I took a break before finishing this blog post. Just wanted to see how the weather panned out. There were warm days that built heat gradually in the main room. The fan was off at first. Then, after firing off the temperature gun, I switched the fan on at the alternative socket, with the fan moving side to side.
   Easy circulation of air, from across the room. Blasting away. Another check-in, and another shooting with the temperature gun. All is well. This is working. Just go with that, for now.
   The day passes. Heat builds. Time to move the fan closer, using the primary socket. The air is still moving side to side. Aiming for the target. And the target is not the person. The person is off to the side.

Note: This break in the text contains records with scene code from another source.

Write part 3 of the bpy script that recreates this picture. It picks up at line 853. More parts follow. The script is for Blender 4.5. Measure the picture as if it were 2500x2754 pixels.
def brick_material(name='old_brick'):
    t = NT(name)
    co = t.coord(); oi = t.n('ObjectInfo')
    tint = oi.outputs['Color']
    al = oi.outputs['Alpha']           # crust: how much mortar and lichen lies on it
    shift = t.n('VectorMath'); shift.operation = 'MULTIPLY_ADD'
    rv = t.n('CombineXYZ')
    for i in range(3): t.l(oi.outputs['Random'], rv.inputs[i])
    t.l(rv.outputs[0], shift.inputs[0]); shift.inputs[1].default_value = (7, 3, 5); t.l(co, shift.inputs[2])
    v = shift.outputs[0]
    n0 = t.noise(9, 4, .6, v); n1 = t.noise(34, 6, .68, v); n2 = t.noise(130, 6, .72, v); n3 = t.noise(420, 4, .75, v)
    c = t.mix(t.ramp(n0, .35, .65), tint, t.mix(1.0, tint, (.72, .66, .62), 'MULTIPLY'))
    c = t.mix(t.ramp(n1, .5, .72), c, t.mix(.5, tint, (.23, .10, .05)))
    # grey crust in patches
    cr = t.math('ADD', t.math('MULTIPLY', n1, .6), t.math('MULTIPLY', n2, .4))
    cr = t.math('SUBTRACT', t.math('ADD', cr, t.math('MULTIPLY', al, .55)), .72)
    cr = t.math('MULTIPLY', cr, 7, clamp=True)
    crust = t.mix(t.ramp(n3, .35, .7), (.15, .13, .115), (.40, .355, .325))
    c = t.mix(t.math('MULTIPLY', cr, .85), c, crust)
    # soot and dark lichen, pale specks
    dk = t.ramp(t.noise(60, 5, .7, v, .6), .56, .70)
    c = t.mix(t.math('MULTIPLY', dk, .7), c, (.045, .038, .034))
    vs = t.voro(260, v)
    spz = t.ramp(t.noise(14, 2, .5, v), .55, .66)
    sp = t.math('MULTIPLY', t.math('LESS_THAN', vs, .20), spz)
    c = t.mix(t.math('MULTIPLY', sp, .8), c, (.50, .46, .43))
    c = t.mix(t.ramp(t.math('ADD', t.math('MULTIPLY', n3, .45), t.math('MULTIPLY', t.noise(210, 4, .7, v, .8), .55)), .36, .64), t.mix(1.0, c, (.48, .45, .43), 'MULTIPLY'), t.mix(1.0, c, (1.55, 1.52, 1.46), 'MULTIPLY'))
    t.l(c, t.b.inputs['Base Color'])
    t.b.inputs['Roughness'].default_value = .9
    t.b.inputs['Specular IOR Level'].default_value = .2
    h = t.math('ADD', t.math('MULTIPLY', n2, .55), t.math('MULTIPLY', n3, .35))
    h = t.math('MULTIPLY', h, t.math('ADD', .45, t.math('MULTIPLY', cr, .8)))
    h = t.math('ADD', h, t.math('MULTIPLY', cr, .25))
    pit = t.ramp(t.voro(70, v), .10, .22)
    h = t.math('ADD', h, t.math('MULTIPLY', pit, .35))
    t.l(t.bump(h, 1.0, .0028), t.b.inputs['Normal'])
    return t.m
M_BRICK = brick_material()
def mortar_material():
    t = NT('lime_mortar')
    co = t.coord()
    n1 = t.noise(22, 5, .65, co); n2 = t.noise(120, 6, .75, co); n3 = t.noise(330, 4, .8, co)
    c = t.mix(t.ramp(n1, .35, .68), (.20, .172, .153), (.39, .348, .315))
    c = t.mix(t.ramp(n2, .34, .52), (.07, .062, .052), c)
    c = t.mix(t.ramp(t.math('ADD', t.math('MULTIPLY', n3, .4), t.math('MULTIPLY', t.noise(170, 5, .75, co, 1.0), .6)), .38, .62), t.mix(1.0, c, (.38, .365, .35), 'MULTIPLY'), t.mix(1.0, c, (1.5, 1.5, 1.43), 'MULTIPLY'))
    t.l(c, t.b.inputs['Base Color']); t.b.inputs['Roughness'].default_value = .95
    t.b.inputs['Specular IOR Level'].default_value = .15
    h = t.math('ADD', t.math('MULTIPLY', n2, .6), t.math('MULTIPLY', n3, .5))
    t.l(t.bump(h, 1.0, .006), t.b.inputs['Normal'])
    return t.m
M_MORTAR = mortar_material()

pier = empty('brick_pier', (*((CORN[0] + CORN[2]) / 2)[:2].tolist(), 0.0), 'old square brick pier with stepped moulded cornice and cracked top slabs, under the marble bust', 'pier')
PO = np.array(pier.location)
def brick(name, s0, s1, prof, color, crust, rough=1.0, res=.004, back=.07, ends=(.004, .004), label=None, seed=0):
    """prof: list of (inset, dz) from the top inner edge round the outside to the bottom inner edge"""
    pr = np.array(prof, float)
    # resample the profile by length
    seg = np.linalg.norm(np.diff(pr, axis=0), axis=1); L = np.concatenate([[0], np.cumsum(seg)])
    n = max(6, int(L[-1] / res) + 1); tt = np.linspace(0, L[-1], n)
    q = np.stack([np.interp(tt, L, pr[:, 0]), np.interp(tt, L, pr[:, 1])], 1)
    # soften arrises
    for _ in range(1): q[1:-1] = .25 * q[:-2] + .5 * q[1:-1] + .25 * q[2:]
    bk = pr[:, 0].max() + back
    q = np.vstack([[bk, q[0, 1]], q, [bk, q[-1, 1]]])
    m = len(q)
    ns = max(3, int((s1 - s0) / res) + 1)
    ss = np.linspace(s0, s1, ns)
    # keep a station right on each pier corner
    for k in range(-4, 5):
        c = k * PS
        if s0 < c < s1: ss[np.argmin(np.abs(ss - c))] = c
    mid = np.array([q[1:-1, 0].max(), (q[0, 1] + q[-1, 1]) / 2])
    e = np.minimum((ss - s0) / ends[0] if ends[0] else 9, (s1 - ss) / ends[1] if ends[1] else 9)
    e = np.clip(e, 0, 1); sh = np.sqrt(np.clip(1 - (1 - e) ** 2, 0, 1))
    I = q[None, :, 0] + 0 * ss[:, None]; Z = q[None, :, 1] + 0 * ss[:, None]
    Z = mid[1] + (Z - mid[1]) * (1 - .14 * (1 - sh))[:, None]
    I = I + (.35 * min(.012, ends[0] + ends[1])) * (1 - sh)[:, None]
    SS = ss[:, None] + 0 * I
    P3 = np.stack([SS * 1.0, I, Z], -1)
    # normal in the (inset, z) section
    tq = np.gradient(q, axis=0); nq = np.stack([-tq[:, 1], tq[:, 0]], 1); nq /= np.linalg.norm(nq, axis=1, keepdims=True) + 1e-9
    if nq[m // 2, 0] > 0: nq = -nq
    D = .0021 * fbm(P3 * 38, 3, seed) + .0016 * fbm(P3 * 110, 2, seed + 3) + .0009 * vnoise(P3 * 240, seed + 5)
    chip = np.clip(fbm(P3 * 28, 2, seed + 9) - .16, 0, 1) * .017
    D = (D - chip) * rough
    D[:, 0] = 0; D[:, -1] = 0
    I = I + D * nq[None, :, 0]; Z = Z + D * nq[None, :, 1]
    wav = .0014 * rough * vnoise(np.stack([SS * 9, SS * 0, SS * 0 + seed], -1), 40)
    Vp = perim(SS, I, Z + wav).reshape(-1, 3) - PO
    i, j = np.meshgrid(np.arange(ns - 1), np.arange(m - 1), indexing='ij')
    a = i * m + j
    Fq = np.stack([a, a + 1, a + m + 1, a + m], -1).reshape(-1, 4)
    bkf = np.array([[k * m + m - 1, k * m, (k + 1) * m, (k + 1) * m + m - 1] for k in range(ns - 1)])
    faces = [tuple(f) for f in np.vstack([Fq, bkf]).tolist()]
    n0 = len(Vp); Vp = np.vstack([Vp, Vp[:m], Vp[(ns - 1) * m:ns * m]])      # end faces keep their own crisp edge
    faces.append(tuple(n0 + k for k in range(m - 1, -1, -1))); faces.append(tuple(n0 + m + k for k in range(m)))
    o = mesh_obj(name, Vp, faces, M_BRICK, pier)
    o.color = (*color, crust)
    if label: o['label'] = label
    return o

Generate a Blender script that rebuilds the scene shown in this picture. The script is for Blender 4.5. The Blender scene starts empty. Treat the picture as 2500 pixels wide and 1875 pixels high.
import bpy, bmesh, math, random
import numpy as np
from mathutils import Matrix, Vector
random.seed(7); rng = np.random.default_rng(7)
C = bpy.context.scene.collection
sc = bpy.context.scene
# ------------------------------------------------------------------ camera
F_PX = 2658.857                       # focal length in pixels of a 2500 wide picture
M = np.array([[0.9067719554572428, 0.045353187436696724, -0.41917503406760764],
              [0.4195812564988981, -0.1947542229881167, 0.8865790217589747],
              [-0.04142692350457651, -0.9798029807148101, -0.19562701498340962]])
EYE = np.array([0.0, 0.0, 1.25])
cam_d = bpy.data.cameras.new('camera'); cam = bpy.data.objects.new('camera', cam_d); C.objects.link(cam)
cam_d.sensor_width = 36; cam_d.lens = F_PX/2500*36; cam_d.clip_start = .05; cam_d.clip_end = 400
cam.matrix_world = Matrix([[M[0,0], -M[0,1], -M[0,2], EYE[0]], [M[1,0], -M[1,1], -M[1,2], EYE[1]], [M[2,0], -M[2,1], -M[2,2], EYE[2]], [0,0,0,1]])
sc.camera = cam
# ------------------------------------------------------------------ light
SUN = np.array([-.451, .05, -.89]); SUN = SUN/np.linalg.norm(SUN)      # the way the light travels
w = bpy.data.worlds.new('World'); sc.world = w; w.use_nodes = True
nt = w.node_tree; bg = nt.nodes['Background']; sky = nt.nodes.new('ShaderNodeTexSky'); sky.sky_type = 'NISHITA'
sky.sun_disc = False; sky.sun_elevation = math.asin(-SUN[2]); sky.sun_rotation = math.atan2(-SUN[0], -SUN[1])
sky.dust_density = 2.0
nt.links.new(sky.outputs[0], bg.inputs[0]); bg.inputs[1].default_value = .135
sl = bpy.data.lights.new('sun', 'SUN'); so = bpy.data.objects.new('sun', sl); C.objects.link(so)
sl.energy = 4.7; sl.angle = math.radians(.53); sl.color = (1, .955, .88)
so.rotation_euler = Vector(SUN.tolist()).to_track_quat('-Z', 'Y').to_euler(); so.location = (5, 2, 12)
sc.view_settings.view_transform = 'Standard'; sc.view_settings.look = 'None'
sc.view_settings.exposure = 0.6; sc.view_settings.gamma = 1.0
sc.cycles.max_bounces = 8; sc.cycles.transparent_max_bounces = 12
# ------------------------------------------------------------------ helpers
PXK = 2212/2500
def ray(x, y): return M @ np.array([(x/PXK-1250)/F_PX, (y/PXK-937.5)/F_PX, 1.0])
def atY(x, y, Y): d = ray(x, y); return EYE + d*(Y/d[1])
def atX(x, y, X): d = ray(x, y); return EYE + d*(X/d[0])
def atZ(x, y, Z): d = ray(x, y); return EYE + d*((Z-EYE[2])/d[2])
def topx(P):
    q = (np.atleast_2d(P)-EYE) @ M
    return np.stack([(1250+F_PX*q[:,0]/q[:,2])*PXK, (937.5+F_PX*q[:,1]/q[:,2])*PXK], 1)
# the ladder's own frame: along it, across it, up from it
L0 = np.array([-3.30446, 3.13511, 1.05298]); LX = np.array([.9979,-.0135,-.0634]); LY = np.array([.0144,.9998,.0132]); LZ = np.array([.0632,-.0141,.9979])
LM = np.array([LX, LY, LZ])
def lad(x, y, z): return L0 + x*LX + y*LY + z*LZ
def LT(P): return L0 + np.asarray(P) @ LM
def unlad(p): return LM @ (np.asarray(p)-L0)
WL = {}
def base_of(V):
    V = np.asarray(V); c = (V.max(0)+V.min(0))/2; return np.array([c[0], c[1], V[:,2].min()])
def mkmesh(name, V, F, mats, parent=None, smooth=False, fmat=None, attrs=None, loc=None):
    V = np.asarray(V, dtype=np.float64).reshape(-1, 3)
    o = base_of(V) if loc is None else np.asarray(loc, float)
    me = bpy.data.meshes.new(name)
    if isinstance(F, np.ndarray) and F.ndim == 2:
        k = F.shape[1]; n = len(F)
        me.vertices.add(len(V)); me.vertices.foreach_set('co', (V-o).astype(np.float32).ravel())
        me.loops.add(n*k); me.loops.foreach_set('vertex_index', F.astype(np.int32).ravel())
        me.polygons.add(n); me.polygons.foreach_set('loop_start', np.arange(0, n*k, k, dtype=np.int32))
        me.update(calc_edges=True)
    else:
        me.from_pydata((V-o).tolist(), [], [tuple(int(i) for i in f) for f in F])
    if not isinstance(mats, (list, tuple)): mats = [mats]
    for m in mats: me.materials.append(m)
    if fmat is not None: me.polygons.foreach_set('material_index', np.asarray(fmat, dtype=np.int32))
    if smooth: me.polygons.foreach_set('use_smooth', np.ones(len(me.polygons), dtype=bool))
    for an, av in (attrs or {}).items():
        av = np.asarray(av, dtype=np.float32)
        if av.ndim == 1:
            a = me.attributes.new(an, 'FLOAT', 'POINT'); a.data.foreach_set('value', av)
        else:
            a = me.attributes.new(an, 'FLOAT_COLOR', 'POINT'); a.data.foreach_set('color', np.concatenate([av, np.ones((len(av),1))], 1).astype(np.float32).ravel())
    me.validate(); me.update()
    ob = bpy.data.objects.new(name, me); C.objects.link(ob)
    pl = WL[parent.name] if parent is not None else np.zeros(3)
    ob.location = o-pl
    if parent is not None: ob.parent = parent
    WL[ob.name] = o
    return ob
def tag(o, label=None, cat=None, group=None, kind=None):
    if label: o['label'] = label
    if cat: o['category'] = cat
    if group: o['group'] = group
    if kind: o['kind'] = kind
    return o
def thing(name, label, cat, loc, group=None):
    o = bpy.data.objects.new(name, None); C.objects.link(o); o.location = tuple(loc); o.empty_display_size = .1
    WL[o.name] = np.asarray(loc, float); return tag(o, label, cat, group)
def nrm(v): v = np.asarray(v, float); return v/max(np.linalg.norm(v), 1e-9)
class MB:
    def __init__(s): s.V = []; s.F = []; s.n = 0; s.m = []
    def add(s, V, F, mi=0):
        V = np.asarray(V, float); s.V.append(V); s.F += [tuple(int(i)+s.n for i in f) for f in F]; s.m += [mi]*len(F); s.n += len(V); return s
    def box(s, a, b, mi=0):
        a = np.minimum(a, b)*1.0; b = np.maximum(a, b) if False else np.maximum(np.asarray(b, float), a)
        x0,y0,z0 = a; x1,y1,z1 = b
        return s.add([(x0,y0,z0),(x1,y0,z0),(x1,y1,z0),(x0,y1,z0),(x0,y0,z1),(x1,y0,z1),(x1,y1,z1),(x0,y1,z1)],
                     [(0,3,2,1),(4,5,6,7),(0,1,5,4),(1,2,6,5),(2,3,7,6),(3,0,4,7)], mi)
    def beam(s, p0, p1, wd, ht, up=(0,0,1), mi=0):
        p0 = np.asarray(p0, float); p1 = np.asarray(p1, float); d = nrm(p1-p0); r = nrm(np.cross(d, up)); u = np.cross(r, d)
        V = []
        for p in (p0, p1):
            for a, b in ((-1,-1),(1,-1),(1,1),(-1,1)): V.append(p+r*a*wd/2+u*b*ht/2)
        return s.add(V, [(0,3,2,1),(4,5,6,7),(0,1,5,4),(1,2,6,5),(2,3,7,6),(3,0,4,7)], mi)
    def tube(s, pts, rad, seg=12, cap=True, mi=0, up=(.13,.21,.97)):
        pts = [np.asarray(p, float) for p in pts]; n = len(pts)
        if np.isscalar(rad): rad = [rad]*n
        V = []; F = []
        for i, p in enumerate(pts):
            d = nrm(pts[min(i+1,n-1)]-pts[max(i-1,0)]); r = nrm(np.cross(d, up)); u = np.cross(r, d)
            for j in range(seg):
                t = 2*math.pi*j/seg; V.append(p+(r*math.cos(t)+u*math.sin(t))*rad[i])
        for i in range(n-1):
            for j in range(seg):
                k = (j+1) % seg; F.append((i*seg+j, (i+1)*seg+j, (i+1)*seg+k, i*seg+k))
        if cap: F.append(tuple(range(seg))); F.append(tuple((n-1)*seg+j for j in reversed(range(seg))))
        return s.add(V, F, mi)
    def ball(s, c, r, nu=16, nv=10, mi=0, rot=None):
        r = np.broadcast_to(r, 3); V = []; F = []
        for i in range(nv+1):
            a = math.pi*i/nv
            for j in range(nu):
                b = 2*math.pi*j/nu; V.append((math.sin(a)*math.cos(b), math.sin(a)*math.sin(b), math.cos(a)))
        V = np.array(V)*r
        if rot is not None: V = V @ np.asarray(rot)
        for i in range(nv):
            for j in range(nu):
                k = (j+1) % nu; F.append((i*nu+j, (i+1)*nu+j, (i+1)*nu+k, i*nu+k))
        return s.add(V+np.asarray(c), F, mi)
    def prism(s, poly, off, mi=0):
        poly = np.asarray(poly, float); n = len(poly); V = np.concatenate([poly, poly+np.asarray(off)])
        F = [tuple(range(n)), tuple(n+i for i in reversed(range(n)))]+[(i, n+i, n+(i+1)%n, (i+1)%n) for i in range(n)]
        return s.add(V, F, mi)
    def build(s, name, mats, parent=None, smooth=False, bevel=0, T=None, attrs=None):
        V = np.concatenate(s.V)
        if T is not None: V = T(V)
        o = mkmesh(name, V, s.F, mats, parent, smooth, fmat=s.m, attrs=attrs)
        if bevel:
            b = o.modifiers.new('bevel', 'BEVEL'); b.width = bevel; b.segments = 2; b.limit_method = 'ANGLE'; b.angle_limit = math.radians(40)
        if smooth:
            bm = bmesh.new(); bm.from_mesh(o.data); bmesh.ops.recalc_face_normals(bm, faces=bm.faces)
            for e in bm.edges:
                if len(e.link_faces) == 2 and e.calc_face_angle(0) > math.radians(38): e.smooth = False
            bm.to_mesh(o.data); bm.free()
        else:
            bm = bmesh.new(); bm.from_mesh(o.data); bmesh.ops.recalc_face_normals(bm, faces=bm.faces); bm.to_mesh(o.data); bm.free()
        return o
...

   I’d cut the strength of the blast. Periodic check-up. Temperature gun. Shoot myself as well. We’re all good. I leave her to it. There are, after all, many other aspects of caring. And they go on in other rooms. Laundry is laundering. Pills arrive and I must sort them carefully.
   The cooling machine has a whole system of its own, set up by me. And it is on. Working away.
   Except…not today. A bump in the weather rolled in from the ocean, and we’re into one of those chill, wet, blustery, autumn days that will happen at any old time in June, July, and August. Rehearsals for September and October.
   Today, writing about keeping someone cool, I’ve arranged warmer clothes and thicker blankets. Well, there’s the Scottish summer for you.